Derek Fisher's miracle shot with 0.4 seconds left in Game 5 of the 2004 Western Conference semifinals, Dirk Nowitzki's last-second block to force overtime in Game 7 of the 2006 conference semifinals and Ray Allen's corner splash in Game 6 of the 2013 Finals cost Popovich three more shots at the championship.

Popovich almost always pushed his team to the precipice when he had a contender. The greatest example may have been the 2017 Western Conference finals, when his 61-win Spurs led by 21 midway through the third quarter of Game 1 against a Golden State Warriors juggernaut. Leonard rolled his ankle, and the series was over. We never got to see what Popovich might have had up his sleeve, which is a shame, since that was his best opportunity to prove what his Spurs were capable of without Duncan carrying the franchise.

The first two rounds in 2017 were the only series Popovich won without Duncan. He lost in the first round when Duncan was injured in 2000 and twice after Duncan's retirement, and the Spurs have not made the playoffs the past two seasons.
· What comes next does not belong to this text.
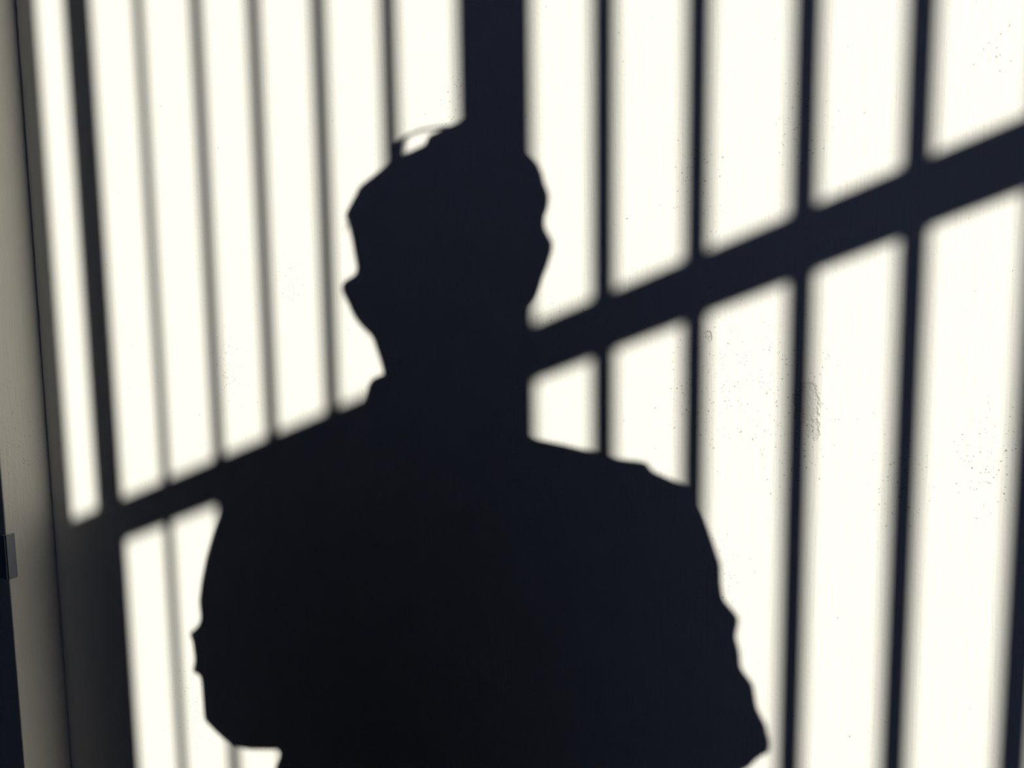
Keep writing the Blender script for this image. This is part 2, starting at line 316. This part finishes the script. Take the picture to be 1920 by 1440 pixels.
def hand(bm, side):
    """Hand closed on one end of the phone: palm, four fingers over the back, thumb on the screen side. side -1 left, 1 right."""
    xe = -.137 if side < 0 else .024                    # the phone's end
    q = side
    wrist = camp(xe+q*.055, -.075, .075)
    knuck = [camp(xe+q*.030, y, .012) for y in (.012, -.006, -.024, -.041)]
    pc = camp(xe+q*.034, -.032, .040)
    tube(bm, [wrist, pc, camp(xe+q*.031, -.012, .018)], [.024, .026, .016], 14)
    tube(bm, [wrist, camp(xe+q*.036, -.045, .035), camp(xe+q*.030, -.036, .018)], [.022, .024, .014], 14)
    ln = (.9, 1.0, .94, .76) if side < 0 else (.72, .8, .74, .6)
    for k, kn in enumerate(knuck):
        y = (.012, -.006, -.024, -.041)[k]; a = ln[k]
        p0 = camp(xe+q*.033, y-.004, .030); p1 = kn + Vector((0, 0, 0))
        p2 = camp(xe+q*.022, y, -.010*1.0); p3 = camp(xe+q*(.022-.024*a), y+.001, -.0115)
        if side > 0: p3 = camp(xe+q*(.022-.014*a), y+.001, -.0095)
        tube(bm, [p0, p1, p2, p3], [.0095, .0088, .0082, .0068], 12)
    t0 = camp(xe+q*.035, -.040, .046); t1 = camp(xe+q*.020, -.018, .036); t2 = camp(xe-q*.006, -.006, .026); t3 = camp(xe-q*.024, .0, .0215)
    tube(bm, [t0, t1, t2, t3], [.014, .0105, .0092, .0078], 12)
    return wrist
# ---- body: one continuous skin (head, neck, trunk, arms, hands, legs)
sfront = [(1.765, .02), (1.755, .055), (1.74, .078), (1.70, .104), (1.66, .112), (1.60, .112), (1.56, .105), (1.535, .085), (1.52, .055), (1.47, .055)]
sback = [(1.765, -.03), (1.755, -.055), (1.74, -.075), (1.70, -.092), (1.66, -.096), (1.60, -.088), (1.56, -.070), (1.535, -.060), (1.47, -.06)]
bm = bmesh.new(); rows = []
for (a, za, b, zb) in HEAD:
    z = (za+zb)/2
    if z > 1.60:
        cl = LC+.002; a2 = max(a+.006, LC-.090); b2 = b-.006
        a2 = max(a2, -.056); b2 = min(b2, .124)
        za, zb = za-.006, zb-.004
    elif z > 1.575: a2, b2 = max(a, -.056), min(b, .120)
    else: a2, b2 = a, b
    rows.append((a2, za, b2, zb, prof(sback, z)+.008, prof(sfront, z)-.008))
slab(bm, rows, 48, 2.2)
def ear(rows_, side):
    rr = []
    for (a, za, b, zb) in rows_:
        n = len(rows_)
        if side < 0: rr.append((a, za, a+.045, za, -.012, .024))
        else: rr.append((b-.045, zb, b, zb, -.012, .024))
    slab(bm, rr, 24)
ear(HEAD[22:34], -1); ear(HEAD[17:31], 1)
# nose, brow, cheeks, chin on the wall side of the head
fz = 1.66
tube(bm, [P(LC, 1.668, .103), P(LC, 1.640, .112), P(LC, 1.622, .122)], [.009, .010, .013], 14)
ellipsoid(bm, P(LC-.012, 1.617, .112), (.009, .009, .008)); ellipsoid(bm, P(LC+.012, 1.617, .112), (.009, .009, .008))
tube(bm, [P(LC-.045, 1.690, .088), P(LC, 1.686, .104), P(LC+.045, 1.684, .088)], [.008, .009, .008], 12)
ellipsoid(bm, P(LC+.002, 1.560, .094), (.022, .016, .016))
# trunk and limbs under the clothes
slab(bm, [(-.02, 1.48, .09, 1.46, -.05, .05), (-.16, 1.44, .20, 1.40, -.07, .07), (-.17, 1.33, .22, 1.30, -.10, .10), (-.13, 1.16, .20, 1.16, -.09, .10), (-.13, 1.03, .20, 1.03, -.09, .10, .5), (-.13, .92, .20, .92, -.10, .10, 0), (-.10, .86, .17, .86, -.08, .08, 0)])
wl = hand(bm, -1); wr = hand(bm, 1)
el = P(-.215, 1.168, -.01); er = P(.266, 1.163, -.01)
shl = P(-.175, 1.385, 0); shr = P(.215, 1.345, 0)
tube(bm, [shl, el, el.lerp(wl, .5), wl], [.040, .034, .032, .023], 16)
tube(bm, [shr, er, er.lerp(wr, .5), wr], [.040, .034, .032, .023], 16)
for q in (-1, 1):
    tube(bm, [E(LC+q*.085, 0, .90), E(LC+q*.10, .01, .50), E(LC+q*.105, -.01, .30), E(LC+q*.11, -.02, .09)], [.075, .050, .046, .034], 20)
    tube(bm, [E(LC+q*.11, -.03, .045), E(LC+q*.118, .10, .035)], [.033, .026], 14)
remesh('body', bm, M['skin'], pers, .0042, 1)

# ---- hair: cap over the crown, back and sides, with loose strands
bm = bmesh.new(); rows = []
for i, (a, za, b, zb) in enumerate(HEAD[:23]):
    z = (za+zb)/2
    fr = prof([(1.765, .02), (1.75, .06), (1.72, .085), (1.69, .070), (1.66, .035), (1.62, .015), (1.5, .0)], z)
    rows.append((a, za, b, zb, prof(sback, z)-.006, fr))
rows.append((-.035, 1.60, .105, 1.585, -.086, -.01)); rows.append((-.02, 1.575, .09, 1.565, -.074, -.03))
slab(bm, rows, 64)
hair = link('hair', bm, M['hair'], pers, True)
bm = bmesh.new()
def strand(pts, r):
    q = []
    for i in range(len(pts)-1):
        for k in range(4): q.append(Vector(pts[i]).lerp(Vector(pts[i+1]), k/4))
    q.append(Vector(pts[-1])); tube(bm, [P(a, b, c) for a, b, c in q], [r*(1 if 2 < i < len(q)-3 else .6) for i in range(len(q))], 6)
for k in range(9):
    j = lambda s=.0012: random.uniform(-s, s)
    o = random.uniform(-.0006, .0016)
    strand([(-.016+j(), 1.745, .0+j(.01)), (-.0105+j(), 1.7590+o, .004), (-.001+j(), 1.7630+o, .008+j(.004)), (.0136+j(), 1.7652+o, .010+j(.004)), (.028, 1.7640+o, .008), (.042, 1.762+o, .004), (.055, 1.758, .0)], .00075)
for k in range(17):
    j = lambda s=.0015: random.uniform(-s, s)
    a = random.uniform(-.013, -.003)
    strand([(a, 1.742, j(.01)), (a+.001+j(), 1.754+j(), j(.01)), (a+.006+j(.003), 1.7600+j(.002), j(.01))], .0009)
for k in range(14):
    i = random.choice(range(7, 16)); a, za, b, zb = HEAD[i]; j = lambda s=.0015: random.uniform(-s, s)
    strand([(a+.010, za-.006, j(.01)), (a+.001+j(), za+j(), j(.01)), (a-.003+j(), za-.002-abs(j(.006)), j(.01))], .0006)
link('loose_strands', bm, M['hair'], hair, True)
for q in (-1, 1):
    bm = bmesh.new(); ellipsoid(bm, P(LC+q*.031, 1.667, .0955), (.0118, .0082, .0068)); link('eye', bm, M['white'], pers, True)
    e = pers.children[-1]
    bm = bmesh.new(); ellipsoid(bm, P(LC+q*.031, 1.6645, .1005), (.0048, .0030, .0048)); link('iris', bm, M['hair'], e, True)
    bm = bmesh.new(); tube(bm, [P(LC+q*.018, 1.667, .0975), P(LC+q*.031, 1.6725, .1010), P(LC+q*.044, 1.667, .0955)], [.003, .0042, .003], 12); link('eyelid', bm, M['skin'], pers, True)
    bm = bmesh.new(); tube(bm, [P(LC+q*.016, 1.690, .108), P(LC+q*.032, 1.695, .103), P(LC+q*.05, 1.690, .088)], [.0035, .004, .002], 8); link('eyebrow', bm, M['hair'], pers, True)
bm = bmesh.new(); tube(bm, [P(LC-.022, 1.590, .098), P(LC, 1.593, .108), P(LC+.022, 1.590, .098)], [.003, .006, .003], 10)
tube(bm, [P(LC-.018, 1.584, .098), P(LC, 1.582, .107), P(LC+.018, 1.584, .098)], [.003, .0065, .003], 10); link('mouth', bm, M['lip'], pers, True)

# ---- shirt with rolled, creased sleeves and a collar
bm = bmesh.new(); rows = []
cf = [(1.535, .062), (1.50, .068), (1.47, .075), (1.44, .090), (1.40, .115), (1.34, .130), (1.25, .135), (1.12, .130)]
cb = [(1.535, -.062), (1.50, -.070), (1.47, -.085), (1.44, -.105), (1.40, -.120), (1.34, -.130), (1.25, -.125), (1.12, -.115)]
for (a, za, b, zb) in COAT:
    z = (za+zb)/2
    rows.append((a, za, b, zb, prof(cb, z), prof(cf, z)))
rows += [(-.178, 1.05, .25, 1.07, -.115, .125, .8), (-.172, .97, .245, .98, -.12, .125, .5), (-.17, .88, .24, .885, -.125, .12, .2), (-.17, .80, .24, .80, -.125, .12, 0)]
slab(bm, rows, 72, 2.15)
def arm(rows_, s0, s1):
    rr = []; n = len(rows_)
    for i, (a, za, b, zb) in enumerate(rows_):
        t = i/(n-1); h = .062 if t < .8 else .062*math.sqrt(max(.15, 1-((t-.8)/.21)**2))
        c = lerp(s0, s1, t); rr.append((a, za, b, zb, c-h, c+h))
    slab(bm, rr, 40)
arm(LARM, .0, -.008); arm(RARM, .0, -.008)
def sleeve(e, wv):
    a = e; d = (wv-e); pts = []; rad = []
    for i in range(15):
        t = i/14*.84; pts.append(a+d*t); rad.append(lerp(.041, .033, t)+.0018*math.sin(i*2.1))
    tube(bm, pts, rad, 28); tube(bm, [a+d*.78, a+d*.86], [.036, .036], 28, False)
sleeve(el, wl); sleeve(er, wr)
coat = remesh('shirt', bm, M['coat'], pers, .0030, 0)
bm = bmesh.new()
for q in (-1, 1):
    pts = []
    for i in range(13):
        a = math.radians(lerp(-95, 78, i/12)); pts.append((a, i))
    inner = []
    ringt = []
    for a, i in pts:
        x = LC+q*math.cos(a)*.062; s = math.sin(a)*.070; z = 1.497+.012*(-math.sin(a))
        ringt.append([P(x, z+.016, s), P(x+q*.003*math.cos(a), z+.016, s*1.06), P(x+q*.012*math.cos(a), z-.022, s*1.22), P(x+q*.006*math.cos(a), z-.022, s*1.12)])
    loft(bm, ringt)
link('collar', bm, M['coat'], coat, True)
for k in range(7):
    z = 1.40-.085*k; bm = bmesh.new(); s = prof(cf, z+.04)+.003
    ellipsoid(bm, P(LC, z+.0, s), (.0058, .0025, .0058), Matrix((LV, H, Vector((0, 0, 1)))).transposed()); 
    link('button', bm, M['hinge'], coat, True)
# ---- trousers and shoes
bm = bmesh.new()
slab(bm, [(-.125, .99, .195, .99, -.105, .105, 0), (-.14, .88, .21, .88, -.12, .105, 0), (-.13, .78, .20, .78, -.115, .10, 0)])
for q in (-1, 1):
    tube(bm, [E(LC+q*.088, 0, .82), E(LC+q*.098, .01, .50), E(LC+q*.105, -.01, .30), E(LC+q*.11, -.012, .10)], [.092, .072, .066, .060], 28, False)
remesh('trousers', bm, M['trouser'], pers, .007, 2)
for q in (-1, 1):
    bm = bmesh.new(); rr = []
    for t in [i/16 for i in range(17)]:
        e = lerp(-.085, .195, t); wd = .040*math.sqrt(max(.02, 1-(2*t-1)**4))*(1-.12*abs(t-.35)); hh = prof([(1, .030), (.75, .045), (.45, .075), (.2, .105), (0, .085)], t)
        rr.append([E(LC+q*(.11+.012*t)+math.cos(a)*wd, e, max(.0, hh*.5+hh*.5*math.sin(a))) for a in [2*math.pi*k/20 for k in range(20)]])
    loft(bm, rr); sh = link('shoe', bm, M['shoe'], pers, True)
    bm = bmesh.new()
    for k in range(4):
        e = .035+.022*k; zz = prof([(1, .030), (.75, .045), (.45, .075), (.2, .105)], (e+.085)/.28)+.001
        tube(bm, [E(LC+q*(.114)-.018, e, zz-.006), E(LC+q*.114, e, zz), E(LC+q*.114+.018, e, zz-.006)], [.0022]*3, 6)
    link('lace', bm, M['hair'], sh, True)

# ---- the phone in both hands (its lens is where the photograph was taken from)
ph = thing('phone', 'black phone held sideways in both hands of the person behind the viewpoint', 'phone', camp(-.056, -.015, .007))
mt = CM.to_4x4(); mt.translation = CAM
bm = bmesh.new(); box(bm, (-.137, -.052, .0035), (.024, .024, .0115), .003, mt); link('case', bm, M['phone'], ph, True)
bm = bmesh.new(); box(bm, (-.131, -.048, .0115), (.018, .020, .0122), .0, mt); o = link('screen', bm, M['phone'], ph)
bm = bmesh.new(); bmesh.ops.create_cone(bm, cap_ends=True, segments=24, radius1=.006, radius2=.006, depth=.001, matrix=mt@Matrix.Translation((0, 0, .0033))); link('lens', bm, M['phone'], ph)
Leonard's injury fractured his relationship with the franchise, and his 2018 trade request all but ended any chance of Popovich reconstructing a contender before his retirement.

We never saw Auerbach coach the post-Russell Celtics, Riley coach the post-Magic Lakers or Jackson coach the post-Jordan Bulls. They took their exits before the road got bumpy. Popovich has stayed, relishing his development of Dejounte Murray nearly as much as chasing rings. He loves the job more than the glory that comes with mastering it, and that is as good a case as any for Popovich as the GOAT coach.